Regenerative design: stepping beyond sustainability 

your guide to sustainability - the basics

21 november  '22

Reading time: 5 minutes


Move over sustainability - a new player has entered the game. Regenerative design is the 21st century’s answer to our environmental struggles, with the goal of bridging the gap we have created between humanity and nature and building the way our ancestors did: according to the Earth’s needs. It may just be the solution for the planet’s ailments.


Words by Alice Costantino

Regenerative design is an approach to design that aims to cooperate with the environment and create self-sufficient, effective projects that actively contribute to the ecosystem


Picture by Skinny Alien

If you care about the environment and the impact humans have on it, you probably strive to educate yourself on sustainability and learn better lifestyle practices to avoid having a negative effect with your consumption. In fact, that may be the very reason you read this column and shop here at Staiy. And sustainability is a necessary and commendable step in the struggle to counteract humanity’s harm to the planet - but it’s only the first step. Today, engineers, designers, architects and creatives of diverse backgrounds are increasingly looking beyond simple sustainability to regenerative design.


Regenerative design is an approach to design that aims to cooperate with the environment and create self-sufficient, effective projects that actively contribute to the ecosystem


Picture by Biomimicry Institute


So what is regenerative design?

Simply put, it’s an approach to design that aims to cooperate with the environment and create self-sufficient, effective projects that actively contribute to the ecosystem. Its strength lies in being much more proactive than sustainability: while a sustainably designed building, for instance, is made to have a net-zero environmental impact, one made according to regenerative design will have a positive impact. So the focus shifts from minimizing or nullifying damage to actively doing good.


Regenerative design gained popularity in the 1970s when an Australian scientist and engineer duo created the word ‘permaculture’ to define a model of land management that would use onsite resources to obtain self-sufficiency. The model was then adopted by US organic farmers in the 1980s, whose goal was to utilize the land’s ability to self-replenish and regenerate its own ecosystems to create an agricultural model that would benefit both humans and the earth. The creation of closed loops is a major point of focus for regenerative design: anything built or created through it must yield its own fuel.

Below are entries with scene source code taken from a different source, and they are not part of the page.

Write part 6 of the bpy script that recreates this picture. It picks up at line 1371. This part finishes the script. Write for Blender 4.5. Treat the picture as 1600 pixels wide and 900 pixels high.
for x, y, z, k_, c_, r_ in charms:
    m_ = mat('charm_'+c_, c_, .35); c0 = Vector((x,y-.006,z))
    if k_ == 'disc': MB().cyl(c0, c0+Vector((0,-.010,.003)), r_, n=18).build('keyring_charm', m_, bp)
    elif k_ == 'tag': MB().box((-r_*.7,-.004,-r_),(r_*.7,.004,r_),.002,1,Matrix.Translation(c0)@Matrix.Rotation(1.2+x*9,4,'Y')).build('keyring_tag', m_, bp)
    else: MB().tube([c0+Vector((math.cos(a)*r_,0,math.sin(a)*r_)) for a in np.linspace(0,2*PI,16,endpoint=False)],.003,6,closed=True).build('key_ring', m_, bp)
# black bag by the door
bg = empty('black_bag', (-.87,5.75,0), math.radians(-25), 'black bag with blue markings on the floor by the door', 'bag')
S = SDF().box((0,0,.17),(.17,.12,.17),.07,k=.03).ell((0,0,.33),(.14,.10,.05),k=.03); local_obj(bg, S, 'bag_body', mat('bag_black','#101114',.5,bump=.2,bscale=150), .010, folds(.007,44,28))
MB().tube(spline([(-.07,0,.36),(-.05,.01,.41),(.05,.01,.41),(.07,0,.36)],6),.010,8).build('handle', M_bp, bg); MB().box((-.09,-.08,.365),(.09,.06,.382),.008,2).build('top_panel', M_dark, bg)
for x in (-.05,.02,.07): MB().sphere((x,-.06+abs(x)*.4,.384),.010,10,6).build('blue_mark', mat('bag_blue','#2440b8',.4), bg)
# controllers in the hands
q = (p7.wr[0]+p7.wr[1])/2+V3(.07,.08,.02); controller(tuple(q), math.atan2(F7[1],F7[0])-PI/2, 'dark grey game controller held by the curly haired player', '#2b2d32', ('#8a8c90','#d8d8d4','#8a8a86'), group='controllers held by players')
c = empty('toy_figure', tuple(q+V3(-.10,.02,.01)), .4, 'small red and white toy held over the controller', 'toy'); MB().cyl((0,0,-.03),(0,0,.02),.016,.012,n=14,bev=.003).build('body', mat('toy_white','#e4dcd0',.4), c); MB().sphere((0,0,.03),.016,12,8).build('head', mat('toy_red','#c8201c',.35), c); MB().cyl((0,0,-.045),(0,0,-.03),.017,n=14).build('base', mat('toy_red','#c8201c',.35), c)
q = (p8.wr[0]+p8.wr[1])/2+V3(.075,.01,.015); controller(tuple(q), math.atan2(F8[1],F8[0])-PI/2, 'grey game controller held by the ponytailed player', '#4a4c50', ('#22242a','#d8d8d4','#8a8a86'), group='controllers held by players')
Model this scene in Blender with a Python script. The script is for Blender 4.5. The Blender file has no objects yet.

It is difficult to define exactly how a regenerative design project is made, and that is - forgive the pun - by design. RD systems are not made beforehand and then implemented in various environments. Each project is built from the ground up on a case by case basis, in order to both utilize the unique resources of lands and communities and also serve their unique needs. RD uses and values diversity and specificity; its principles are extremely flexible and can be adapted for a wide variety of project sizes and goals. Another core tenet of RD is, in fact, engagement with the local, which is not limited to human communities but includes flora and fauna, in accordance with the RD belief that humans can and should be active and healthful participants in local ecosystems.


Regenerative design is an approach to design that aims to cooperate with the environment and create self-sufficient, effective projects that actively contribute to the ecosystem


Picture by Greentumble


But what does a regenerative design project do, exactly?

As you may imagine, it will be vastly different for each project. A regeneratively designed building, for instance, may not connect to a sewer system because it’s equipped with a water filtration system that recycles all its liquid waste until its only output is clean water. It could also harvest the carbon dioxide it produces to power its refrigeration system, or be exclusively made up of building materials that can either be reused or be absorbed as nutrients by the soil. The catchphrase of ‘restore, renew, replenish’ is not only a tongue-in-cheek provocation at the ‘old’ environmentalist rallying cry of ‘reduce, reuse, recycle’, but the outline of an entire philosophy, reduced to its essential components.


“Think about design as a platform to restore, to create surpluses, and refill the tank,” explains Brian Alessi, the Sustainability Director at Henderson Engineers, a prominent RD firm. Their motto, ‘design for abundance’, seems almost heartbreakingly naive in this day and age, as the doomsday clock ticks on and many of us feel like we’re struggling to hang onto the last shreds of the planet’s wholeness. Yet Henderson is far from the only firm providing this service, and the ranks grow everyday with architects, designers, engineers and all sorts of specialists joining in the cause. Regenerative design is already a reality, and it may be just the change humanity needs to make to preserve our only Earth.